- **DATASET EXCERPT**:
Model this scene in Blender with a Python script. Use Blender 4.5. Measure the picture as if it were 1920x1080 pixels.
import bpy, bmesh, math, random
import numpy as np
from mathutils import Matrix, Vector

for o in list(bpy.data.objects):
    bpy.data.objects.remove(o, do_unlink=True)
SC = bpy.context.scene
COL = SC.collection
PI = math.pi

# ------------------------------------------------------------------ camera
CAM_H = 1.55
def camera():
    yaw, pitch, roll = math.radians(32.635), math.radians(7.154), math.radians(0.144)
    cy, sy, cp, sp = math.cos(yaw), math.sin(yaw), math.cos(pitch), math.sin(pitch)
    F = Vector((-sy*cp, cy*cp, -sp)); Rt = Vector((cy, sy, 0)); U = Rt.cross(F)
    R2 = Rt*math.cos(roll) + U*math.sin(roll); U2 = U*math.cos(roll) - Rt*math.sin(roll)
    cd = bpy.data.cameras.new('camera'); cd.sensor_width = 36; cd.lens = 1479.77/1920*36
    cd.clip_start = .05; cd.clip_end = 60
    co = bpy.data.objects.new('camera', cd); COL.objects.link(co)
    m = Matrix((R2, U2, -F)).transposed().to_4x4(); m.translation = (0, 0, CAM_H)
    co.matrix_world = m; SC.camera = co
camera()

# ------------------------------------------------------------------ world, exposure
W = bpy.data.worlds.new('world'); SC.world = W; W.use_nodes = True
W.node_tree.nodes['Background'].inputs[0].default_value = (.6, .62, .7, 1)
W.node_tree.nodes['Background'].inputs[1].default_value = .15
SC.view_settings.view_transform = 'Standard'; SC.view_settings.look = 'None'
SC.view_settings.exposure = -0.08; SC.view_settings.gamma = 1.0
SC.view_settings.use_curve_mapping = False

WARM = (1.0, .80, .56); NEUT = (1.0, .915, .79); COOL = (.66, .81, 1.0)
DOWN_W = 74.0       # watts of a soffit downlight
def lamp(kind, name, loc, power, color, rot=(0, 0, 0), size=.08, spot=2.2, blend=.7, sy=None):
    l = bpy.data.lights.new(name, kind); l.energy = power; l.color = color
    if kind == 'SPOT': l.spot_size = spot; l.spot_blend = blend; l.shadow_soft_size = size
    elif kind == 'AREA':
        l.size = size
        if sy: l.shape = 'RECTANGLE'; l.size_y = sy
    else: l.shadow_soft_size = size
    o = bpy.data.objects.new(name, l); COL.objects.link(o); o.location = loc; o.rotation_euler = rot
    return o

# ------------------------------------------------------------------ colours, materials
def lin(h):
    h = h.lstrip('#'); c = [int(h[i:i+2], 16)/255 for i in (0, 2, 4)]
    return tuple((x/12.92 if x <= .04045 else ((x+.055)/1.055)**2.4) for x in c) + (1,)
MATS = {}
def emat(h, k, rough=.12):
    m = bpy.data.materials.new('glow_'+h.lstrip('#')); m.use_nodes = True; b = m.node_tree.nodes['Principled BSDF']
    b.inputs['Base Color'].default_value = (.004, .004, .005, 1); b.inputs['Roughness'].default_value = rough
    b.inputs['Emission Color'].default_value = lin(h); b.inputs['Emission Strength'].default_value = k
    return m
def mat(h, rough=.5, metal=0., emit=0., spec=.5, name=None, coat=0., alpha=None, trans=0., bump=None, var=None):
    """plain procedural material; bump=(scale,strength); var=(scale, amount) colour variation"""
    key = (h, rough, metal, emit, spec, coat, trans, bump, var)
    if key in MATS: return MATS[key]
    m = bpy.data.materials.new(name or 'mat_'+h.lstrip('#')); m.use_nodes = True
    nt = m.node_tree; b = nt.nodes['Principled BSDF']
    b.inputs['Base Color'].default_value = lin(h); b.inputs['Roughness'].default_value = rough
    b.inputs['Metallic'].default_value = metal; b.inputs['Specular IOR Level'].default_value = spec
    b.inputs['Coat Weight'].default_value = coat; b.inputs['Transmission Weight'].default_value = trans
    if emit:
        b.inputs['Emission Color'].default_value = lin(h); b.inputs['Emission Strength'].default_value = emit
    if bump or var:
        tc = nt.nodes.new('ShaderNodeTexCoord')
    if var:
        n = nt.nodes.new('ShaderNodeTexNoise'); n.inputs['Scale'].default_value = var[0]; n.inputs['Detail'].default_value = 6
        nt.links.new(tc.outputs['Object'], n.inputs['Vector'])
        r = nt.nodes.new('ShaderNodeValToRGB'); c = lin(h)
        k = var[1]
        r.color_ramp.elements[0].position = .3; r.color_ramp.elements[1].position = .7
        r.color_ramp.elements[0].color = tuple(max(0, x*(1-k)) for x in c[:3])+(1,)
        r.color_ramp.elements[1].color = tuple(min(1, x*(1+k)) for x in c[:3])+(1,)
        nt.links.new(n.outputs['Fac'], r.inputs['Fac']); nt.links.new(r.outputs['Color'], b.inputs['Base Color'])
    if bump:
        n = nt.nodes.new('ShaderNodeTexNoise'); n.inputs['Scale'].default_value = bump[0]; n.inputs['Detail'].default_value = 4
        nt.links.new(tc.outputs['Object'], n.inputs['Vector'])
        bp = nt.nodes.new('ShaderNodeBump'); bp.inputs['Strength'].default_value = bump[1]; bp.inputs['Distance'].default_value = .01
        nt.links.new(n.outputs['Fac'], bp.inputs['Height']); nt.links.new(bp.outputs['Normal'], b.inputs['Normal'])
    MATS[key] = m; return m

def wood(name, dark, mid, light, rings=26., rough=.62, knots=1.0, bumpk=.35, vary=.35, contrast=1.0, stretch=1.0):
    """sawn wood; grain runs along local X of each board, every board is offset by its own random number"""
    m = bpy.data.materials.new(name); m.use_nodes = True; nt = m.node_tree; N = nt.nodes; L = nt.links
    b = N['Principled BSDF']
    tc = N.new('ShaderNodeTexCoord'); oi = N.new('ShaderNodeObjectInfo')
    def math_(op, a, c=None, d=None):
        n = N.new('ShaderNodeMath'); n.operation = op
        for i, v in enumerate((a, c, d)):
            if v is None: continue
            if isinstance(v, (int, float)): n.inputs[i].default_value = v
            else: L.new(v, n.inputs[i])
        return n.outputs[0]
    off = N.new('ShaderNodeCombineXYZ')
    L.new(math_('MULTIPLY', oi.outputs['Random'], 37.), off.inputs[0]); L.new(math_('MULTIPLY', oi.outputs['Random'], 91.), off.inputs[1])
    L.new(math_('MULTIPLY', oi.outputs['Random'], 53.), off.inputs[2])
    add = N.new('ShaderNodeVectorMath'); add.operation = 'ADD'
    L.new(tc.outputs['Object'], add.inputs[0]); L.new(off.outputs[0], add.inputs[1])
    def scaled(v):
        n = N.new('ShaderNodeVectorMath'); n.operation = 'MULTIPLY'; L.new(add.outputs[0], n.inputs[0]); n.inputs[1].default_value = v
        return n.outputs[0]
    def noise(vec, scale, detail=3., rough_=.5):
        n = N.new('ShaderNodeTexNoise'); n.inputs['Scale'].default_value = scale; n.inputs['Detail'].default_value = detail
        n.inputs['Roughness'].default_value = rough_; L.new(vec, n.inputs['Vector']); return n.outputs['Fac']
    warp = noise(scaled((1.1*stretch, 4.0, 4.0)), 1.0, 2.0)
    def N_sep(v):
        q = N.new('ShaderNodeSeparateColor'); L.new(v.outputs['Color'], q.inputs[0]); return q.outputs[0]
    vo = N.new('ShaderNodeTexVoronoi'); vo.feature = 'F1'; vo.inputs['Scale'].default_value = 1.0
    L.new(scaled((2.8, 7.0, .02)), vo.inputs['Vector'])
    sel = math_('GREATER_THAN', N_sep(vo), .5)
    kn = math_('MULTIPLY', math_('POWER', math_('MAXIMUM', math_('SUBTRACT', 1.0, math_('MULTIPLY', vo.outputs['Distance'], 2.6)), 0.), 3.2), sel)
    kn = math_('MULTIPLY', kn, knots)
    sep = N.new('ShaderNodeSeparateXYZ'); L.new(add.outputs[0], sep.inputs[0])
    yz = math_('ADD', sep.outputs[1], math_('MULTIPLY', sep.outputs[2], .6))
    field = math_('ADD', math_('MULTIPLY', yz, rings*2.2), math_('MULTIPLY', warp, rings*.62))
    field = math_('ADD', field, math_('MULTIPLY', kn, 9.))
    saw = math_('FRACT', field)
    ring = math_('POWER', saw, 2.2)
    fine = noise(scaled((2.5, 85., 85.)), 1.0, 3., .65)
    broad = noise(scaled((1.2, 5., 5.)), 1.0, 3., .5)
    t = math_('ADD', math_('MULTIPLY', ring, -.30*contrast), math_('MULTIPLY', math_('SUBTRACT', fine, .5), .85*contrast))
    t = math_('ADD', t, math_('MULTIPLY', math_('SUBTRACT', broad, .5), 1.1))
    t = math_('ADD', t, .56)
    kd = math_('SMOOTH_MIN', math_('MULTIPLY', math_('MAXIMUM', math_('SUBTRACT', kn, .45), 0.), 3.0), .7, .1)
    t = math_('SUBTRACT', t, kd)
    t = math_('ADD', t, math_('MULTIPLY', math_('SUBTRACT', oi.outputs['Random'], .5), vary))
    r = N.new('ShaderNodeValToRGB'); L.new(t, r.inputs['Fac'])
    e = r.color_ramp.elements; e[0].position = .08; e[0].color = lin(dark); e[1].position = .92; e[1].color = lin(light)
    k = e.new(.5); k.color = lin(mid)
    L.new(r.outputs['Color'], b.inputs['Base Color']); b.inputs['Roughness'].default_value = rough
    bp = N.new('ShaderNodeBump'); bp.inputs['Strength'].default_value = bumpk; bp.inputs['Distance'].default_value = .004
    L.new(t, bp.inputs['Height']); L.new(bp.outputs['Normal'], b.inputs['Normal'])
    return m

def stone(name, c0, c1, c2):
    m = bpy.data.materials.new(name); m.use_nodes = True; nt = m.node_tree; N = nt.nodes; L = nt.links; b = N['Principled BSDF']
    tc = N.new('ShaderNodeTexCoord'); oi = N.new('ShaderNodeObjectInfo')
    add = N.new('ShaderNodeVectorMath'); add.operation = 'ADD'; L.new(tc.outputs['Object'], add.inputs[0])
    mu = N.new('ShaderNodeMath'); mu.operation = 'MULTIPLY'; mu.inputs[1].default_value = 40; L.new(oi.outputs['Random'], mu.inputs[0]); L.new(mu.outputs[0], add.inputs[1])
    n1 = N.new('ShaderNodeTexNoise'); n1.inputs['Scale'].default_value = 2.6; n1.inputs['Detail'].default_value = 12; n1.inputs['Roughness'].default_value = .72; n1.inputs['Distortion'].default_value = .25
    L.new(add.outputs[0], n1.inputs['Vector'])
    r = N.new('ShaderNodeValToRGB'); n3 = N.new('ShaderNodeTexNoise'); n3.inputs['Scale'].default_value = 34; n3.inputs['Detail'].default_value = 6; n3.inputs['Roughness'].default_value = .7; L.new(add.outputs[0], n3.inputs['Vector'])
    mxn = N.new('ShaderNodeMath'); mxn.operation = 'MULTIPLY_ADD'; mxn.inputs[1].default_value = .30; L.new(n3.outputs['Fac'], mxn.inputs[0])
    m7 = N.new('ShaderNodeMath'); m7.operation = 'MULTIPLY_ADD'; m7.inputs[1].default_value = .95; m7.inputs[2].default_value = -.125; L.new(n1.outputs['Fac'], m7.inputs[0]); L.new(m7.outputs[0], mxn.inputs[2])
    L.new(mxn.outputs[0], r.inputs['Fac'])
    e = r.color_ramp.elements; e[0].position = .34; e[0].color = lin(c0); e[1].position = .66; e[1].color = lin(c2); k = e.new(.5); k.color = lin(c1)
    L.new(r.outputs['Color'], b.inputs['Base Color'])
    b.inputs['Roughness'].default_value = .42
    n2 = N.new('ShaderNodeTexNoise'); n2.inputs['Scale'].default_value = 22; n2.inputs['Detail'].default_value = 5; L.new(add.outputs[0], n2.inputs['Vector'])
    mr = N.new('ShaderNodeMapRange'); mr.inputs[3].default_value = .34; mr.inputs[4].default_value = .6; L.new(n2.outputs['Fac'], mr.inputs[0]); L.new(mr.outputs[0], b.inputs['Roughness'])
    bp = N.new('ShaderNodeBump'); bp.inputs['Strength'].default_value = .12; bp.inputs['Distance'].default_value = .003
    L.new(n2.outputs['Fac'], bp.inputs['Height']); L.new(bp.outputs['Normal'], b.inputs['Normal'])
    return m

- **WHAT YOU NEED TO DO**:
Set down verbatim only the lines between the start of the data above and the line with "SC.view_settings.use_curve_mapping = False", both boundaries included.

- **EXPECTED OUTPUT**:
Model this scene in Blender with a Python script. Use Blender 4.5. Measure the picture as if it were 1920x1080 pixels.
import bpy, bmesh, math, random
import numpy as np
from mathutils import Matrix, Vector

for o in list(bpy.data.objects):
    bpy.data.objects.remove(o, do_unlink=True)
SC = bpy.context.scene
COL = SC.collection
PI = math.pi

# ------------------------------------------------------------------ camera
CAM_H = 1.55
def camera():
    yaw, pitch, roll = math.radians(32.635), math.radians(7.154), math.radians(0.144)
    cy, sy, cp, sp = math.cos(yaw), math.sin(yaw), math.cos(pitch), math.sin(pitch)
    F = Vector((-sy*cp, cy*cp, -sp)); Rt = Vector((cy, sy, 0)); U = Rt.cross(F)
    R2 = Rt*math.cos(roll) + U*math.sin(roll); U2 = U*math.cos(roll) - Rt*math.sin(roll)
    cd = bpy.data.cameras.new('camera'); cd.sensor_width = 36; cd.lens = 1479.77/1920*36
    cd.clip_start = .05; cd.clip_end = 60
    co = bpy.data.objects.new('camera', cd); COL.objects.link(co)
    m = Matrix((R2, U2, -F)).transposed().to_4x4(); m.translation = (0, 0, CAM_H)
    co.matrix_world = m; SC.camera = co
camera()

# ------------------------------------------------------------------ world, exposure
W = bpy.data.worlds.new('world'); SC.world = W; W.use_nodes = True
W.node_tree.nodes['Background'].inputs[0].default_value = (.6, .62, .7, 1)
W.node_tree.nodes['Background'].inputs[1].default_value = .15
SC.view_settings.view_transform = 'Standard'; SC.view_settings.look = 'None'
SC.view_settings.exposure = -0.08; SC.view_settings.gamma = 1.0
SC.view_settings.use_curve_mapping = False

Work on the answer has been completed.